US universities should be barred from receiving federal funding unless they introduce criminal background checks on all incoming staff, according to a researcher who has called for a “predator database” to stop child sex offenders from gaining leadership roles within academia.
While some universities voluntarily vet all employees, this “is not a widespread practice nor is it federally mandated”, with state-level laws on background checks generally applying only to those who work with children, explains a paper published in the Journal of Human Trafficking that identified and analysed 223 cases in which higher education staff were arrested, investigated or convicted of sexual offences involving children, often involving indecent images of minors.
In many cases, it was students, not university administrators or faculty, who exposed the presence of convicted sexual offenders on campus, explained the study’s author, Lori Handrahan, a visiting professor at Costa Rica’s University for Peace. “These cases happened at prestigious universities – that’s worrying if it’s falling to students rather than administrators on $100,000 [£77,000]-plus to uncover these people,” Dr Handrahan told Times Higher Education.
“If the students are braver than the faculty on this, what does that tell us about how seriously higher education is taking this problem?”
The study, which profiled cases dating back to 2000, also revealed that the vast majority of sexual offenders discovered working in universities were white men holding senior leadership positions.
“It was not campus janitors or food service workers, nor was it early career academics, who were committing offences – it was men in leadership roles,” explained Dr Handrahan, who believed many had “tried to gain access to [students] in vulnerable situations”.
The failure of most universities to conduct background criminal record checks was particularly concerning because “horrific” offences involving indecent images of children – which she classed as child trafficking (“you don’t need to be driving a child around to facilitate this abuse”) – were often a marker of future sexual offending, argued Dr Handrahan.
This was the situation regarding former Michigan State University doctor Larry Nassar, who was sentenced to die in prison in 2017 for sexually abusing hundreds of girls and young women, including those on the US women’s national gymnastics teams. More than 37,000 indecent images of children were found on his computer, she explained.
The Nassar scandal and the conviction of Penn State University football coach Jerry Sandusky on child molestation charges had helped to highlight the problem in US academia, but the scale of offending was not yet known, said Dr Handrahan. “People want to believe it is one or two bad apples.

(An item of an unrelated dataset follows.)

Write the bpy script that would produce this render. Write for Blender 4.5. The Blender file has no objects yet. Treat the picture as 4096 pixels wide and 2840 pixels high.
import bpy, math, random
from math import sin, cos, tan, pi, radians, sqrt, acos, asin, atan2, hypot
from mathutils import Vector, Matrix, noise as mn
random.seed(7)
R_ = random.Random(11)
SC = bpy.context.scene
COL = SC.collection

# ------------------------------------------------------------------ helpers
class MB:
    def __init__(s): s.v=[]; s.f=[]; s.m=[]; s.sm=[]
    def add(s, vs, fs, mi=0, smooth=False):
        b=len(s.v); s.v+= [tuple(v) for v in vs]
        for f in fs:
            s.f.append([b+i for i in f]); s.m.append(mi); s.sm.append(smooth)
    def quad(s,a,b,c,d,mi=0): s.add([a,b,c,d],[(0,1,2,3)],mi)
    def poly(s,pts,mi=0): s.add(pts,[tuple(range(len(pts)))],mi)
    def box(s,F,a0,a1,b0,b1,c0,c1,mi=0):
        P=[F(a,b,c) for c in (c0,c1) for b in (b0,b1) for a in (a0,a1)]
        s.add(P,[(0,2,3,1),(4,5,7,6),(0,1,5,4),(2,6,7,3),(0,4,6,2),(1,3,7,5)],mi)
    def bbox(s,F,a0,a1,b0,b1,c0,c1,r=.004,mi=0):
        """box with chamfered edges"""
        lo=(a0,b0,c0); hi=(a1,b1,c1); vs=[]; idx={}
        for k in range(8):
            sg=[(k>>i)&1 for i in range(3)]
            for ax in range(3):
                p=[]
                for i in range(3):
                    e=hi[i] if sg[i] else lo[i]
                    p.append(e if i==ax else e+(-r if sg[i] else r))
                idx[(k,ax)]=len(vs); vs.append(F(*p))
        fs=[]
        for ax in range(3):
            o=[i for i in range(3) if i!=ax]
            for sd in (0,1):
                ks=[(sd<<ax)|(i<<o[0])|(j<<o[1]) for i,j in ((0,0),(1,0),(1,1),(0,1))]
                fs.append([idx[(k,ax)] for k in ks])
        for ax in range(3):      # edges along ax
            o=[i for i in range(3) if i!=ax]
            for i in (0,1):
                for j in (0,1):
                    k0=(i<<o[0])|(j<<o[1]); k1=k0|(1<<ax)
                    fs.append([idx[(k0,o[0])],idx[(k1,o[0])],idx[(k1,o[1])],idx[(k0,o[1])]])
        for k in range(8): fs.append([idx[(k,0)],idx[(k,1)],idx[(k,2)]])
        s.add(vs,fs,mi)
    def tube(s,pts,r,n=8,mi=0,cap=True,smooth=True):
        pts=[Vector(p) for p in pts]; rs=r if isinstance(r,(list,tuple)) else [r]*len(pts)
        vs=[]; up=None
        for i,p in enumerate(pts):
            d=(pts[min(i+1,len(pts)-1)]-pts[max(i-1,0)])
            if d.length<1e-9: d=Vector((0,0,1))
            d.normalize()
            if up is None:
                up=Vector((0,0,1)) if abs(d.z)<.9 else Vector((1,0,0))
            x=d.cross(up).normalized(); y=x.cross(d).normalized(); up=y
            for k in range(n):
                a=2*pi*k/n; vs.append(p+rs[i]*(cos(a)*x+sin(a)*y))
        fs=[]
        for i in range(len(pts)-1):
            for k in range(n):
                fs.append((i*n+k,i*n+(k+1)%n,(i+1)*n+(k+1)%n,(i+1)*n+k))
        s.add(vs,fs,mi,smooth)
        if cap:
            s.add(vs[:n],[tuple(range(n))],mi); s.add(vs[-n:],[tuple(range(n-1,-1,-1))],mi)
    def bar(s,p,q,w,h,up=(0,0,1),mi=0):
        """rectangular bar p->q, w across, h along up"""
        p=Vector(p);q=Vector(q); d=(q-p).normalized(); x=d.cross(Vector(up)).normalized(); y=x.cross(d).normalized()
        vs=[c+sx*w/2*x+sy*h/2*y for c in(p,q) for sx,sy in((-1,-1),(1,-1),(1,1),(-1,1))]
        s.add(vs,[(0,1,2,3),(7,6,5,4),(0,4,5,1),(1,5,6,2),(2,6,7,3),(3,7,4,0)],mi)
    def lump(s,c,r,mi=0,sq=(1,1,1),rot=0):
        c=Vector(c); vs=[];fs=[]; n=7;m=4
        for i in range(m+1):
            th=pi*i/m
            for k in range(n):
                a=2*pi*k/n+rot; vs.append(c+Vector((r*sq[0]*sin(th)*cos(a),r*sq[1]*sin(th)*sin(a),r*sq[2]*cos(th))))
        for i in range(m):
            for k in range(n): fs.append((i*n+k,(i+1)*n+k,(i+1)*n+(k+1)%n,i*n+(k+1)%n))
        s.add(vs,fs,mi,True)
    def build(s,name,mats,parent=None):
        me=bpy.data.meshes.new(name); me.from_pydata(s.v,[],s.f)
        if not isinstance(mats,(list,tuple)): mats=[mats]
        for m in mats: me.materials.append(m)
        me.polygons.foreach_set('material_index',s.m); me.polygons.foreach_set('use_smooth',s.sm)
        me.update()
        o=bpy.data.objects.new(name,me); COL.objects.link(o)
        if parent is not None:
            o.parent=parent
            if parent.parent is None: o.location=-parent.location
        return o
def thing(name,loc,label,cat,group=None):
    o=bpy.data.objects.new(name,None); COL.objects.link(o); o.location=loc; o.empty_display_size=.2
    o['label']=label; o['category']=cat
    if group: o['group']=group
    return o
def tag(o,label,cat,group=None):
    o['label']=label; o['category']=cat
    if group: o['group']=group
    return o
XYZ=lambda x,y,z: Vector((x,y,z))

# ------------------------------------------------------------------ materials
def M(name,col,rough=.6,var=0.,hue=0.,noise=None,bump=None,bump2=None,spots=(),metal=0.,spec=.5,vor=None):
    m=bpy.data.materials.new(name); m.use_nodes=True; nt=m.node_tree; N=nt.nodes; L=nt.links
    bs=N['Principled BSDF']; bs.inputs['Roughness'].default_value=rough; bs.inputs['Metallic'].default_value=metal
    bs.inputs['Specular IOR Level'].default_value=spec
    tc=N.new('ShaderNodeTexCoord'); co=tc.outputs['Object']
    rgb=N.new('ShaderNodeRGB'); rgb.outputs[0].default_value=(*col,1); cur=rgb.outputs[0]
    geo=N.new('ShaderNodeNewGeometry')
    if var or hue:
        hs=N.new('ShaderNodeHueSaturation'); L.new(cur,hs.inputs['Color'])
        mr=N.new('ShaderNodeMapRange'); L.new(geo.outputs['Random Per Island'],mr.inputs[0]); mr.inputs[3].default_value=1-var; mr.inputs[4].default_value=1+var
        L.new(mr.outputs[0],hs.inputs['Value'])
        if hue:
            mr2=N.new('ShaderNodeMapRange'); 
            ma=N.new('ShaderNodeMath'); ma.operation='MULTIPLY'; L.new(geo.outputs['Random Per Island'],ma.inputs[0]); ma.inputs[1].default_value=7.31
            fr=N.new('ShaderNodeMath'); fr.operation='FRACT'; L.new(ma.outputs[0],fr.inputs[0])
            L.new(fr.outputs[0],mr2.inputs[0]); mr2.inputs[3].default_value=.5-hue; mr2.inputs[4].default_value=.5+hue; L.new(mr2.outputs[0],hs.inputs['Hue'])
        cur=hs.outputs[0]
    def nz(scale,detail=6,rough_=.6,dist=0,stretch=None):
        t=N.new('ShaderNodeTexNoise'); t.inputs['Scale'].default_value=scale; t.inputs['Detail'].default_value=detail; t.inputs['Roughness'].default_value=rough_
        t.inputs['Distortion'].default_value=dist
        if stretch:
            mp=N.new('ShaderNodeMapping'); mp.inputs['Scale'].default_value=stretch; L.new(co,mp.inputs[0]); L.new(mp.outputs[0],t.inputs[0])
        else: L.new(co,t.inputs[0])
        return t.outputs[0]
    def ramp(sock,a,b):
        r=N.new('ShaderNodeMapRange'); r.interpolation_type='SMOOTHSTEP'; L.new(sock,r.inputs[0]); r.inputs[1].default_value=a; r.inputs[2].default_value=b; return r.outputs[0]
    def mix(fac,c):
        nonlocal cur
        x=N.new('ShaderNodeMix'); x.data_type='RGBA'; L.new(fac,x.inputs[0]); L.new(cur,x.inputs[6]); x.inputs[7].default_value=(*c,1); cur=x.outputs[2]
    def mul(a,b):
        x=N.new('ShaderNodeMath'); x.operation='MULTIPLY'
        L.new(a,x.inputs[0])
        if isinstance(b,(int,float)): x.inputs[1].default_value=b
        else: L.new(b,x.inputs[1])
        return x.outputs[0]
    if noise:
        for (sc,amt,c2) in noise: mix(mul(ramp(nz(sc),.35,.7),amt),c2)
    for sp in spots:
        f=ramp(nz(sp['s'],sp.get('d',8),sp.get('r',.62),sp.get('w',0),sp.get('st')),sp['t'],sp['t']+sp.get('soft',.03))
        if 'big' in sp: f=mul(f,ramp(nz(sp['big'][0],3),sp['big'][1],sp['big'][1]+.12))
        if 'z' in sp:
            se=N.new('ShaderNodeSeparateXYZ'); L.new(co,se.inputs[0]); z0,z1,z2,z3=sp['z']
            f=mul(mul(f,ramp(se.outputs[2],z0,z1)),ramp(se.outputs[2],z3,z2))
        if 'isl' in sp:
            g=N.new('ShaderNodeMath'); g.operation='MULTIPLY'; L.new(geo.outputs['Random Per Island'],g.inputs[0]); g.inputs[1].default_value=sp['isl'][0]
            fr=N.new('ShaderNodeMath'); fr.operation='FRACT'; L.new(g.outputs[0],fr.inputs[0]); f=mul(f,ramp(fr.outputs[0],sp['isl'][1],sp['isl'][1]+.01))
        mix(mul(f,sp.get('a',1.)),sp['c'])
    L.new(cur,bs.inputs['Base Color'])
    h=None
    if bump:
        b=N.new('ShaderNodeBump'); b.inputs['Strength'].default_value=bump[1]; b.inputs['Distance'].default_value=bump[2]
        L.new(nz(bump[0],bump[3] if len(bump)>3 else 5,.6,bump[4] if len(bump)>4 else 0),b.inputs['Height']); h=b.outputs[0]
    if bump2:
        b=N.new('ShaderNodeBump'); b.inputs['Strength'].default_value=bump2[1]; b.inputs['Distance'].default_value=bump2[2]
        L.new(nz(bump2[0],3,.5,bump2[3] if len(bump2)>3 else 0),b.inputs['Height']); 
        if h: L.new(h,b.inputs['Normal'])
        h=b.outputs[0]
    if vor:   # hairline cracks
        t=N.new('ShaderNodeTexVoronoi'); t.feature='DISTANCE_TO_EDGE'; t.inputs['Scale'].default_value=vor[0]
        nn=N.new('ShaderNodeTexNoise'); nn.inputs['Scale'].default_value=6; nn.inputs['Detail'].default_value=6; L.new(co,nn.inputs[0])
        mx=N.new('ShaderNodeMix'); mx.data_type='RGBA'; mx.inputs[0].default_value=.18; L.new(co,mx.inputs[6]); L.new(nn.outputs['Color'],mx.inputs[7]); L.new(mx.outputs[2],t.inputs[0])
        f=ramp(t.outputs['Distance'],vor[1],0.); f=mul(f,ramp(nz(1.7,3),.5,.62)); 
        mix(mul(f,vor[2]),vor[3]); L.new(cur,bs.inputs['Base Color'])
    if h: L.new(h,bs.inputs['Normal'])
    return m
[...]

They don’t want to think this behaviour is pervasive, that it could be their colleague or professor – but it could be,” she said.
Tougher regulatory action could also involve federal research funders withholding cash unless safeguarding is improved, Dr Handrahan said, while the Department of Education should establish a “predator database” against which convictions could be easily checked.
Universities should also be more vigilant about the content that academics viewed online, with site blockers and harsher penalties for those who access harmful content, she added.
“You don’t come across these things by accident. In eight years of researching this area, I never once have been in danger of accidentally clicking on what is clearly obscene content. This is a strategy used by criminal defence lawyers – it’s not something I buy at all.”